When this man is furious with his cousin, she asks Reddit:
I(Late 30s Male) hosted Thanksgiving at my house. My husband(50s Male) and I have a nephew(16) who stays with us part-time. He has a bedroom on the second floor, and my bedroom is on the third floor.
It's a sweet Suite, with a sitting room living room, two walk-in closets and the bedroom. When you walk up the stairs you walk into the sitting room, then there's a small living room, then the bedroom and then you go into either one of the closets from the bedroom.
I have a nephew who is five, and is exhibiting signs of autism. His mother (27 F) is my second cousin. She came, along with her two brothers, and their mother. So everyone's taking turns entertaining my 5 year old nephew because he requires a little bit of extra attention.
At one point I leave the living room on the first floor, and I see him on the stairs, playing with a toy car and what looks like a watch. I look closer and I see the watch belongs to my husband. And it's a pretty expensive watch to be smashing into a toy car. I asked my nephew where he got it, and he said uncle's (29 Male) backpack. I asked him if he could show me.

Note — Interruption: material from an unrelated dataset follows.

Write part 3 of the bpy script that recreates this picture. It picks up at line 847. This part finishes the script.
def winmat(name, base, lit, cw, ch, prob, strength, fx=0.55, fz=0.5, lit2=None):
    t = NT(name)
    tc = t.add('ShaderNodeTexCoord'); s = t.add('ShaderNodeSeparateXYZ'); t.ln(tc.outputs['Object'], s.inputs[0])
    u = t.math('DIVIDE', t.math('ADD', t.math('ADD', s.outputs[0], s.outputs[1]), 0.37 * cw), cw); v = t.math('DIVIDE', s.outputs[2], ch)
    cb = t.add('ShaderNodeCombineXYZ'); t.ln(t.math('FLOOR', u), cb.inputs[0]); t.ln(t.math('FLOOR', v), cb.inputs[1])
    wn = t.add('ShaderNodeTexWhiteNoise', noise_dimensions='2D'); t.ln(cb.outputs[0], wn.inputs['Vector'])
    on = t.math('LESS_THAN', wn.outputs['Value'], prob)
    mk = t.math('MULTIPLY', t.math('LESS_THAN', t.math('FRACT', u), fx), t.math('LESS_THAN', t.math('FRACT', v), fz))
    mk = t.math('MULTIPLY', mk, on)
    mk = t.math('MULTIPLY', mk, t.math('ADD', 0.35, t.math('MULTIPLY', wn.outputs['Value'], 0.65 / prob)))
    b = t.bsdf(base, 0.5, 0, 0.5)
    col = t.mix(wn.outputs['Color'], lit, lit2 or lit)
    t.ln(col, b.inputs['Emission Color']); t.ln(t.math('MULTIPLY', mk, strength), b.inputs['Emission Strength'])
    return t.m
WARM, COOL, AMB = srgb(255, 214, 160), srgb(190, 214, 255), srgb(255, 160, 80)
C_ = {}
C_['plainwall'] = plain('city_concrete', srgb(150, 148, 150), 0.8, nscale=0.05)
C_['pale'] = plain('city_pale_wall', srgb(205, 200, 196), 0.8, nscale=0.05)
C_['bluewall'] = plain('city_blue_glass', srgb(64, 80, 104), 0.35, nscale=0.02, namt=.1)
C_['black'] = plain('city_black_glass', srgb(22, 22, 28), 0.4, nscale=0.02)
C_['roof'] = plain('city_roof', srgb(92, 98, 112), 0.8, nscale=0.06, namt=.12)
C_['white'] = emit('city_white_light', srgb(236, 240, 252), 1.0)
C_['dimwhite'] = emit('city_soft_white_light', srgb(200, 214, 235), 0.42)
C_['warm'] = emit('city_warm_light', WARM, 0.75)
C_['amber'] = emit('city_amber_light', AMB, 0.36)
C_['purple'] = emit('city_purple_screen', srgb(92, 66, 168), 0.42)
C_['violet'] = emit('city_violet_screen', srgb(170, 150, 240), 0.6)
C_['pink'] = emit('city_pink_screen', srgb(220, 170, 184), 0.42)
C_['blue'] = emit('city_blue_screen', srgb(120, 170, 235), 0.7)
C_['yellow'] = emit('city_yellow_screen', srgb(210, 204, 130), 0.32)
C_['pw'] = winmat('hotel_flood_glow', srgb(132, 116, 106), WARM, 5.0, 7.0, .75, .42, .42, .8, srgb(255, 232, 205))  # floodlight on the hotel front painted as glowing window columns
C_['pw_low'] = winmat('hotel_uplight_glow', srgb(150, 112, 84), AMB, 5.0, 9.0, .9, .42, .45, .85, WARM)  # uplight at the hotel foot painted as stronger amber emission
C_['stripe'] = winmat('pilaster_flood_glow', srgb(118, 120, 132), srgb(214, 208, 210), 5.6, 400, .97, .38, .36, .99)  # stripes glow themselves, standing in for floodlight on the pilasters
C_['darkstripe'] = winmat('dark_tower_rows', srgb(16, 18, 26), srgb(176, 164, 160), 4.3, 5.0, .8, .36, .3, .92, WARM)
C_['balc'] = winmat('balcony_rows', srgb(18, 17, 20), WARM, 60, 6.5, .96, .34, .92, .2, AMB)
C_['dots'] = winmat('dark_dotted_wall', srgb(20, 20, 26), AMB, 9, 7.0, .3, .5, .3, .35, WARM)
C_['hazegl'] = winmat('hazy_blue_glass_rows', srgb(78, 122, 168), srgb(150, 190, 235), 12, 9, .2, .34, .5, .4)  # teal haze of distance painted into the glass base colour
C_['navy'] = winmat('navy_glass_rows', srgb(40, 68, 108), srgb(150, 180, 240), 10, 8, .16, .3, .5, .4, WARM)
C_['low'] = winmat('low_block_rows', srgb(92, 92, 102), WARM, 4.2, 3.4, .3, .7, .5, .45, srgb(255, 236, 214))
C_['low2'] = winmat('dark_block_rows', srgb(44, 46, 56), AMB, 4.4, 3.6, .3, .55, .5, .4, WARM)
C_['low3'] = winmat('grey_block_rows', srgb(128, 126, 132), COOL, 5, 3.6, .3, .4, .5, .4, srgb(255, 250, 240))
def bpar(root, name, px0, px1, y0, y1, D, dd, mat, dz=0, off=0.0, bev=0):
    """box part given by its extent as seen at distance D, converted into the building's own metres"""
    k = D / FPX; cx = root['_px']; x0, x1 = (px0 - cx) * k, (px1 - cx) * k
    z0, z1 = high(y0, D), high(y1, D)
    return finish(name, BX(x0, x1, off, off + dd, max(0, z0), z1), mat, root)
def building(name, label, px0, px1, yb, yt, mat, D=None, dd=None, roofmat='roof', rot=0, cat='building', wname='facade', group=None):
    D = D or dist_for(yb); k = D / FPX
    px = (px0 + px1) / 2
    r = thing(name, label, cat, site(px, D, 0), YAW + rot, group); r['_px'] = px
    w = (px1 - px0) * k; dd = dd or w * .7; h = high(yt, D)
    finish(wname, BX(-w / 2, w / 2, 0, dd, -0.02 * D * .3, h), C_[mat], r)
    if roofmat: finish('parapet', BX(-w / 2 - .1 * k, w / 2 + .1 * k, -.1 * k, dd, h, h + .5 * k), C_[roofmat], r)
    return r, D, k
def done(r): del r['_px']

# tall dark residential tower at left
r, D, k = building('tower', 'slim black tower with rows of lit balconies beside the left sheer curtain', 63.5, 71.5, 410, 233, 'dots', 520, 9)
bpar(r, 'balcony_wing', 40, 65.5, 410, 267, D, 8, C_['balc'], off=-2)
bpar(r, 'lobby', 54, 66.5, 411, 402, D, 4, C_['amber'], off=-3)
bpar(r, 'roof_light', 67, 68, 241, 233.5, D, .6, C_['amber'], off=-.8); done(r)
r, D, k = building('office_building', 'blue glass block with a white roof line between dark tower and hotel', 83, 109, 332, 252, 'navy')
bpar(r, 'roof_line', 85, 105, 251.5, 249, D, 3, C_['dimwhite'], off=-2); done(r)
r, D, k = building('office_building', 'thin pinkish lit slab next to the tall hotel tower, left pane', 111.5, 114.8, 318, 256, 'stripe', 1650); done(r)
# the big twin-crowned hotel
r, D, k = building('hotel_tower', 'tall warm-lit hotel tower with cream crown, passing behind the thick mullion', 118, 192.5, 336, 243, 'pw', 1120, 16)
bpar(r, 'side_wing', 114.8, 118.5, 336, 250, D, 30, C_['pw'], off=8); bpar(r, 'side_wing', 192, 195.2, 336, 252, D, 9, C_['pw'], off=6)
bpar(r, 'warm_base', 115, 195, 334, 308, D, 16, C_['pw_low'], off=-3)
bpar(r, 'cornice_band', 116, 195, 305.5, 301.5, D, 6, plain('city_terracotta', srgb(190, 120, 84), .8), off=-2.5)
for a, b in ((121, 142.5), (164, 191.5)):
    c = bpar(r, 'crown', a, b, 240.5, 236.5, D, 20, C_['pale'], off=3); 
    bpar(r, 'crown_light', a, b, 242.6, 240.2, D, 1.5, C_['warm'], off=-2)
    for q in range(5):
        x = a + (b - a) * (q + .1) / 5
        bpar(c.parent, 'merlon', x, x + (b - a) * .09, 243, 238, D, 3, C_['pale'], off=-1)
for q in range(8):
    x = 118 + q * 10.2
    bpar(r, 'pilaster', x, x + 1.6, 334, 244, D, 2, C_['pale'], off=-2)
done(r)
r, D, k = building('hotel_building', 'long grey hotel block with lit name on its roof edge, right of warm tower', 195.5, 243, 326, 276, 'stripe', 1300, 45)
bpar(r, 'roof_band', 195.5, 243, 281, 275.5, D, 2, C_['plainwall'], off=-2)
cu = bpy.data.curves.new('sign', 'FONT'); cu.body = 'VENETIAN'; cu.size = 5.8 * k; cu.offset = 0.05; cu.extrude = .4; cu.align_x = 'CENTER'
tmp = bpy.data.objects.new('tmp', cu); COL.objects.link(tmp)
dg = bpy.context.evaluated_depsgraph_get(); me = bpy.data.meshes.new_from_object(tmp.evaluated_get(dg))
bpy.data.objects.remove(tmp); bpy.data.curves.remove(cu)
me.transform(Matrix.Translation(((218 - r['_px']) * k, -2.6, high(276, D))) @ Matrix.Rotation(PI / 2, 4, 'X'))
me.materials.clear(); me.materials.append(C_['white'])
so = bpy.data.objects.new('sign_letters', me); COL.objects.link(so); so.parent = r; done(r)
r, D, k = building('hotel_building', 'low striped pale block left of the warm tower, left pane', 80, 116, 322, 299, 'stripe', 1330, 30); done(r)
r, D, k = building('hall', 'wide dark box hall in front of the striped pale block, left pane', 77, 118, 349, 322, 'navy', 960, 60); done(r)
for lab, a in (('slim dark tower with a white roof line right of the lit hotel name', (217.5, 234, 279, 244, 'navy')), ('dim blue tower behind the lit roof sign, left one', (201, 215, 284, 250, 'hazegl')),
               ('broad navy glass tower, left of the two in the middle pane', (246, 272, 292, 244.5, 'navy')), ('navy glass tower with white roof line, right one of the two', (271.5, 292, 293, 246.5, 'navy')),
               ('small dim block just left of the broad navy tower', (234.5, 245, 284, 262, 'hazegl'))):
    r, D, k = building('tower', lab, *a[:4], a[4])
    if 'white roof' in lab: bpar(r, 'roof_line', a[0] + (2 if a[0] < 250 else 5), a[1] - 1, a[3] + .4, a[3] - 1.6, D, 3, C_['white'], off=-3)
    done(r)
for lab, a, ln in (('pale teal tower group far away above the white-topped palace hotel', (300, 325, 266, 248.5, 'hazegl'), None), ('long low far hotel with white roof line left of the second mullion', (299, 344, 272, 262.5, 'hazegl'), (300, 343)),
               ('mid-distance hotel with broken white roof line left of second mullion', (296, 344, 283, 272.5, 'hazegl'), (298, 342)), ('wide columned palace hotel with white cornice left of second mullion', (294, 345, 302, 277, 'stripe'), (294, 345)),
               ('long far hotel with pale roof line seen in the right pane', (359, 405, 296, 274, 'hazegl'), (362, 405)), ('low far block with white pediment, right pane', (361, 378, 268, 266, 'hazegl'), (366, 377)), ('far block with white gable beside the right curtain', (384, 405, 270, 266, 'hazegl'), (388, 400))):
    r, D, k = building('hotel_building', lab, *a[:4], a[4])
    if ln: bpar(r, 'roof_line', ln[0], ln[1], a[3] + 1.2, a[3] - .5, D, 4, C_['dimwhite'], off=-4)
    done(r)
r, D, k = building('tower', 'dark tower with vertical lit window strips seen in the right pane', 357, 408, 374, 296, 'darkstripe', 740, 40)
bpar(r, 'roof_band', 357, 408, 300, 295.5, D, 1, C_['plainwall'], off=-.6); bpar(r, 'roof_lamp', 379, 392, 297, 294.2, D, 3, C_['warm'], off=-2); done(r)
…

He leads me to the piano room, where everyone put their jackets and whatnot, and my one cousin's backpack. My nephew opens the front portion of the backpack, and I see some other jewelry in there....
I was really pissed off, so I grabbed his backpack, and grab my nephew and went into the living room. I dumped the backpack out onto one of the coffee tables and ask my cousin what the heck was going on with the fact that two of my husband's watches, and a necklace that belong to my mother were in his bag.
I dumped out the bag, and the nephew who lives with me, his Switch was in there. The cousin who's backpack it was freaked out. Saying clearly my autistic nephew put stuff in there that he had taken from upstairs.
I know that's not the case, because he's not tall enough to get to the dresser where the jewelry was. Nor do I think he would even wander that far from everyone else. AITA for confronting him in front of everyone?
tartymae writes:
NTA,In fact this cousin, who should never darken your doorstep again, is extra TA, because they also lied against a disabled child. Let the whole family see the level of their shit-i-tude.
emeraldbluezen writes:
YUP. OP, you actually did everyone a favor. Now they're aware that your cousin is a thief and can make appropriate decisions as to whether they want to maintain any sort of relationship with him or not...NTA.
potentialdiver9 writes:
NTA - those giving you a hard time don’t want to ruffle feathers. They’d rather keep the peace and allow the bad behavior. And blaming it on an autistic five year old? I wouldn’t let them back in the house without a five page essay accepting responsibility, a verbal apology to you, and a verbal apology to the five year old for accusing them.